** begin RECORDED DATA **

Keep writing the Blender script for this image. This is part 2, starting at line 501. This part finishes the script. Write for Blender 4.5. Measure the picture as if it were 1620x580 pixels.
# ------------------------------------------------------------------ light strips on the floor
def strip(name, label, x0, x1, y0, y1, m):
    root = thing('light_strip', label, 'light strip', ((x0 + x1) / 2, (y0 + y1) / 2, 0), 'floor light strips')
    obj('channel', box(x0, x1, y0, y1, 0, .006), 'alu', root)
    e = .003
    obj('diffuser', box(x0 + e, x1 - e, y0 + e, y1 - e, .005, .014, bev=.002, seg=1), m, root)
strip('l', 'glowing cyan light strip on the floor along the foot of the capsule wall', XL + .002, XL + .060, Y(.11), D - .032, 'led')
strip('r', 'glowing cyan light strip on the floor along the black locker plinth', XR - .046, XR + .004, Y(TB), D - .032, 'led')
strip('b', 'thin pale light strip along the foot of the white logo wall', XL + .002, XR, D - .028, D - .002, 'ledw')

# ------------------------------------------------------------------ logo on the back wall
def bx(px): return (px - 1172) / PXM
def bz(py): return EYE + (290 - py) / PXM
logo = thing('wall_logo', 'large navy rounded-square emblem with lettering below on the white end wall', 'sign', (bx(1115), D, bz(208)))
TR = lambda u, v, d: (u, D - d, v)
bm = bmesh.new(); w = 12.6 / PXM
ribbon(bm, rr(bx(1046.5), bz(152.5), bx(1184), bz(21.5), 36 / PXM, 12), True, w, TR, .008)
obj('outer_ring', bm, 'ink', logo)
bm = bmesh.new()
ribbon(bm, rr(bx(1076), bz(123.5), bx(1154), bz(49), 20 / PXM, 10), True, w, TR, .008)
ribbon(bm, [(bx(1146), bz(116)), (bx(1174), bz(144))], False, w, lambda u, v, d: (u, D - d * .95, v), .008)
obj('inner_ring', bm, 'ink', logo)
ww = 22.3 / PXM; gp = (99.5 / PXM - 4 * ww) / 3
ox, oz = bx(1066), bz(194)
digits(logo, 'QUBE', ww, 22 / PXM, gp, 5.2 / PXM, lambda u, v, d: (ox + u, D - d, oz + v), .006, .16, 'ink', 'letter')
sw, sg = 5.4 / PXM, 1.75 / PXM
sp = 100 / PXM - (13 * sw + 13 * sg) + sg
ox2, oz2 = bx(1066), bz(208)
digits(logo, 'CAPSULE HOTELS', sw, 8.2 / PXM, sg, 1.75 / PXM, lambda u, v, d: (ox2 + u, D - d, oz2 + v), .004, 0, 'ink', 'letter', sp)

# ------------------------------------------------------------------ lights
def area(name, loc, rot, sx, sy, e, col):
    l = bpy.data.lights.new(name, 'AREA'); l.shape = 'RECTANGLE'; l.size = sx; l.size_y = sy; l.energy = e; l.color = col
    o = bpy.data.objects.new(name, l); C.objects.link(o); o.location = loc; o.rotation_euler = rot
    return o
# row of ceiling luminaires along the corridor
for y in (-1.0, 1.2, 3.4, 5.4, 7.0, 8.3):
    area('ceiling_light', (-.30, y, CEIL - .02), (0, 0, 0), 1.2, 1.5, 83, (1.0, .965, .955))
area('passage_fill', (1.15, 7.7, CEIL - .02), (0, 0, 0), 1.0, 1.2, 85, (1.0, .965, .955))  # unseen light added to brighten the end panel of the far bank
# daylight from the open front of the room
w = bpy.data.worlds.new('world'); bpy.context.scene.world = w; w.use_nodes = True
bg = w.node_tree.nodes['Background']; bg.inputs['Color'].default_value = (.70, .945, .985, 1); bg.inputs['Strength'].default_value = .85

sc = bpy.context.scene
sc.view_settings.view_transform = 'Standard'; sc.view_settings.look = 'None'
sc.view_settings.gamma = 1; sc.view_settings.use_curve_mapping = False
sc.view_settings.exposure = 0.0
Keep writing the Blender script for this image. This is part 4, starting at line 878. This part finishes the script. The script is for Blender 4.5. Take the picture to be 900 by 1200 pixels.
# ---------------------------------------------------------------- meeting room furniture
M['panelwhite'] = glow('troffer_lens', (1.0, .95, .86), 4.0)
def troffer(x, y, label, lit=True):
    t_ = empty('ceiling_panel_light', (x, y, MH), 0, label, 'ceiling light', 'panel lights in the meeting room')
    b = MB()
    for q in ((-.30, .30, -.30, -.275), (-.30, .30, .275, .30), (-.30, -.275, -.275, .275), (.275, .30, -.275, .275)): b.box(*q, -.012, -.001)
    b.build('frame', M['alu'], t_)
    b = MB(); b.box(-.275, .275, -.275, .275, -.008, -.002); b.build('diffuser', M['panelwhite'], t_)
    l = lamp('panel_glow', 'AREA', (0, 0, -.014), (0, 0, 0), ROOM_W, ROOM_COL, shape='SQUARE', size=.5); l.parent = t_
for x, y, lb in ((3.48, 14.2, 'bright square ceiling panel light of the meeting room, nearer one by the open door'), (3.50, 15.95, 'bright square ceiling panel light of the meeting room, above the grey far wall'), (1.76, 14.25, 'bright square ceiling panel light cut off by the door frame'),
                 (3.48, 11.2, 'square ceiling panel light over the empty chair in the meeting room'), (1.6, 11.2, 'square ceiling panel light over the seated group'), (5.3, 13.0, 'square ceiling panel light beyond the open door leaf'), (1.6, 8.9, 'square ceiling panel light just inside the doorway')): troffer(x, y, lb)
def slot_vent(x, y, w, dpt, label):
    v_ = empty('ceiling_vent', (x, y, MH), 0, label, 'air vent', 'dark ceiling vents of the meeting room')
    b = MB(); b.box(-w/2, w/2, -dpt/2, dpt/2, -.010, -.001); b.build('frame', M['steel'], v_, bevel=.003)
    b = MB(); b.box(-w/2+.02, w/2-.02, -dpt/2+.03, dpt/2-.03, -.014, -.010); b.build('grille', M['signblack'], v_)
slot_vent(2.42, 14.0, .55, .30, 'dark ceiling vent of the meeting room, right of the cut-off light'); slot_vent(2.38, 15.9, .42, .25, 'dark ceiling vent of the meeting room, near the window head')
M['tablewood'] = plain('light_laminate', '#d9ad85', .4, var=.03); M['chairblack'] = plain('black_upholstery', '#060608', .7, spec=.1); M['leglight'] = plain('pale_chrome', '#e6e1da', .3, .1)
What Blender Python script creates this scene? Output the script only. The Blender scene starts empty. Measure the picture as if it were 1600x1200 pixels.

** end RECORDED DATA **

• **TASK STATEMENT**
Transcribe the data. Leave every line exactly as it is.

• **EXPECTED OUTPUT**
Keep writing the Blender script for this image. This is part 2, starting at line 501. This part finishes the script. Write for Blender 4.5. Measure the picture as if it were 1620x580 pixels.
# ------------------------------------------------------------------ light strips on the floor
def strip(name, label, x0, x1, y0, y1, m):
    root = thing('light_strip', label, 'light strip', ((x0 + x1) / 2, (y0 + y1) / 2, 0), 'floor light strips')
    obj('channel', box(x0, x1, y0, y1, 0, .006), 'alu', root)
    e = .003
    obj('diffuser', box(x0 + e, x1 - e, y0 + e, y1 - e, .005, .014, bev=.002, seg=1), m, root)
strip('l', 'glowing cyan light strip on the floor along the foot of the capsule wall', XL + .002, XL + .060, Y(.11), D - .032, 'led')
strip('r', 'glowing cyan light strip on the floor along the black locker plinth', XR - .046, XR + .004, Y(TB), D - .032, 'led')
strip('b', 'thin pale light strip along the foot of the white logo wall', XL + .002, XR, D - .028, D - .002, 'ledw')

# ------------------------------------------------------------------ logo on the back wall
def bx(px): return (px - 1172) / PXM
def bz(py): return EYE + (290 - py) / PXM
logo = thing('wall_logo', 'large navy rounded-square emblem with lettering below on the white end wall', 'sign', (bx(1115), D, bz(208)))
TR = lambda u, v, d: (u, D - d, v)
bm = bmesh.new(); w = 12.6 / PXM
ribbon(bm, rr(bx(1046.5), bz(152.5), bx(1184), bz(21.5), 36 / PXM, 12), True, w, TR, .008)
obj('outer_ring', bm, 'ink', logo)
bm = bmesh.new()
ribbon(bm, rr(bx(1076), bz(123.5), bx(1154), bz(49), 20 / PXM, 10), True, w, TR, .008)
ribbon(bm, [(bx(1146), bz(116)), (bx(1174), bz(144))], False, w, lambda u, v, d: (u, D - d * .95, v), .008)
obj('inner_ring', bm, 'ink', logo)
ww = 22.3 / PXM; gp = (99.5 / PXM - 4 * ww) / 3
ox, oz = bx(1066), bz(194)
digits(logo, 'QUBE', ww, 22 / PXM, gp, 5.2 / PXM, lambda u, v, d: (ox + u, D - d, oz + v), .006, .16, 'ink', 'letter')
sw, sg = 5.4 / PXM, 1.75 / PXM
sp = 100 / PXM - (13 * sw + 13 * sg) + sg
ox2, oz2 = bx(1066), bz(208)
digits(logo, 'CAPSULE HOTELS', sw, 8.2 / PXM, sg, 1.75 / PXM, lambda u, v, d: (ox2 + u, D - d, oz2 + v), .004, 0, 'ink', 'letter', sp)

# ------------------------------------------------------------------ lights
def area(name, loc, rot, sx, sy, e, col):
    l = bpy.data.lights.new(name, 'AREA'); l.shape = 'RECTANGLE'; l.size = sx; l.size_y = sy; l.energy = e; l.color = col
    o = bpy.data.objects.new(name, l); C.objects.link(o); o.location = loc; o.rotation_euler = rot
    return o
# row of ceiling luminaires along the corridor
for y in (-1.0, 1.2, 3.4, 5.4, 7.0, 8.3):
    area('ceiling_light', (-.30, y, CEIL - .02), (0, 0, 0), 1.2, 1.5, 83, (1.0, .965, .955))
area('passage_fill', (1.15, 7.7, CEIL - .02), (0, 0, 0), 1.0, 1.2, 85, (1.0, .965, .955))  # unseen light added to brighten the end panel of the far bank
# daylight from the open front of the room
w = bpy.data.worlds.new('world'); bpy.context.scene.world = w; w.use_nodes = True
bg = w.node_tree.nodes['Background']; bg.inputs['Color'].default_value = (.70, .945, .985, 1); bg.inputs['Strength'].default_value = .85

sc = bpy.context.scene
sc.view_settings.view_transform = 'Standard'; sc.view_settings.look = 'None'
sc.view_settings.gamma = 1; sc.view_settings.use_curve_mapping = False
sc.view_settings.exposure = 0.0
Keep writing the Blender script for this image. This is part 4, starting at line 878. This part finishes the script. The script is for Blender 4.5. Take the picture to be 900 by 1200 pixels.
# ---------------------------------------------------------------- meeting room furniture
M['panelwhite'] = glow('troffer_lens', (1.0, .95, .86), 4.0)
def troffer(x, y, label, lit=True):
    t_ = empty('ceiling_panel_light', (x, y, MH), 0, label, 'ceiling light', 'panel lights in the meeting room')
    b = MB()
    for q in ((-.30, .30, -.30, -.275), (-.30, .30, .275, .30), (-.30, -.275, -.275, .275), (.275, .30, -.275, .275)): b.box(*q, -.012, -.001)
    b.build('frame', M['alu'], t_)
    b = MB(); b.box(-.275, .275, -.275, .275, -.008, -.002); b.build('diffuser', M['panelwhite'], t_)
    l = lamp('panel_glow', 'AREA', (0, 0, -.014), (0, 0, 0), ROOM_W, ROOM_COL, shape='SQUARE', size=.5); l.parent = t_
for x, y, lb in ((3.48, 14.2, 'bright square ceiling panel light of the meeting room, nearer one by the open door'), (3.50, 15.95, 'bright square ceiling panel light of the meeting room, above the grey far wall'), (1.76, 14.25, 'bright square ceiling panel light cut off by the door frame'),
                 (3.48, 11.2, 'square ceiling panel light over the empty chair in the meeting room'), (1.6, 11.2, 'square ceiling panel light over the seated group'), (5.3, 13.0, 'square ceiling panel light beyond the open door leaf'), (1.6, 8.9, 'square ceiling panel light just inside the doorway')): troffer(x, y, lb)
def slot_vent(x, y, w, dpt, label):
    v_ = empty('ceiling_vent', (x, y, MH), 0, label, 'air vent', 'dark ceiling vents of the meeting room')
    b = MB(); b.box(-w/2, w/2, -dpt/2, dpt/2, -.010, -.001); b.build('frame', M['steel'], v_, bevel=.003)
    b = MB(); b.box(-w/2+.02, w/2-.02, -dpt/2+.03, dpt/2-.03, -.014, -.010); b.build('grille', M['signblack'], v_)
slot_vent(2.42, 14.0, .55, .30, 'dark ceiling vent of the meeting room, right of the cut-off light'); slot_vent(2.38, 15.9, .42, .25, 'dark ceiling vent of the meeting room, near the window head')
M['tablewood'] = plain('light_laminate', '#d9ad85', .4, var=.03); M['chairblack'] = plain('black_upholstery', '#060608', .7, spec=.1); M['leglight'] = plain('pale_chrome', '#e6e1da', .3, .1)
What Blender Python script creates this scene? Output the script only. The Blender scene starts empty. Measure the picture as if it were 1600x1200 pixels.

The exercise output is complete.